All of that said, there's at least one member of your family who will declare this their favorite movie of the year. It's a Hallmark-style film, but so was "The Blind Side," and that got nominated for a Best Picture Oscar. Plus, Justin Timberlake is in this. That guy is like cinematic truffle oil. He makes everything a little bit better.

Eastwood is Gus, a legendary but aging scout for the Atlanta Braves, who is so old that he drinks Schlitz and says words like "Interweb." He's a single father who failed in raising his commitment-phobic daughter Mickey (Amy Adams), who has one scene where she falls asleep literally spooning a legal brief. Gus' old friend Pete (John Goodman, doing his best Wilford Brimley) convinces Mickey to travel with Gus while he scouts a prima donna high-schooler. This kid is so ridiculously evil you'll half expect him to punch out a ballboy during the homerun trot, then twirl a handlebar mustache as he crosses the plate.

Adams and Eastwood are very good actors strapped with Julia Roberts Syndrome. They're completely unsympathetic characters; we're supposed to root for them simply because they are played by popular actors.

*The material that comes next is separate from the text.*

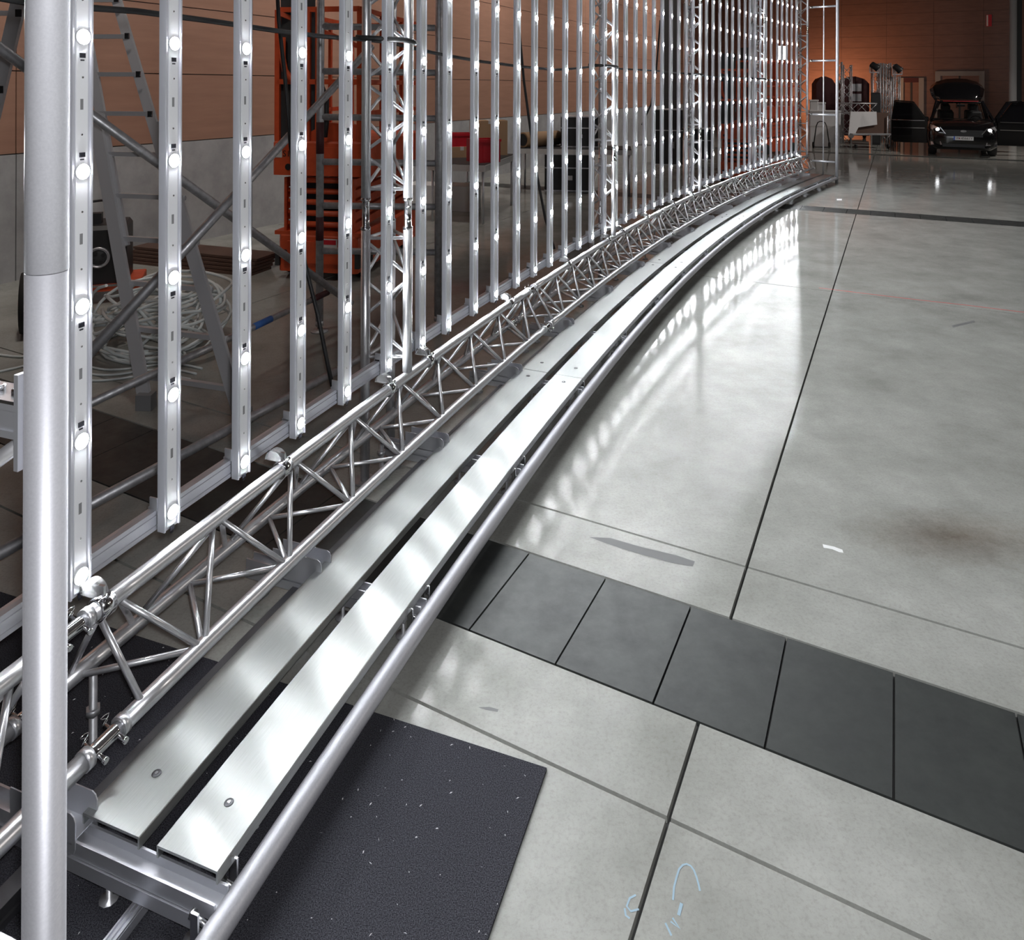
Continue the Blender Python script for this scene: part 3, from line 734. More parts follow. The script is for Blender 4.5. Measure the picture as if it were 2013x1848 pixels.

Things improve immeasurably when Timberlake shows up as a former Gus-approved prospect who hopes a scouting assignment leads to play-by-play work for the Boston Red Sox. Timberlake is wholly sympathetic, and his scenes with Adams make her character likable by association. Gus helps the movie's cause by doing cool Clint Eastwood stuff, like breaking a bottle and threatening a guy in a bar.

"Trouble" director Robert Lorenz, a longtime first-assistant director on Eastwood's movies, leaves nothing left for the audience to ponder. But he knows how to please the crowd. Every detail, from the adorable group of aging scouts Gus hangs out with to the bars they drink in, seem designed to drop audience blood pressure. By the time the movie hits its inside-the-park homerun of a ridiculous but satisfying ending, audiences likely won't care.

One final note: This movie criticizes the "Moneyball" credo at every turn, but it has some of the worst baseball scenes in recent memory. Why, except as a script convenience, is the scrawny high school kid with glasses who is scared of the ball hitting one place before the best player on the team? Even Morris Buttermaker knows to put the scrawny kid ninth, behind the pitcher.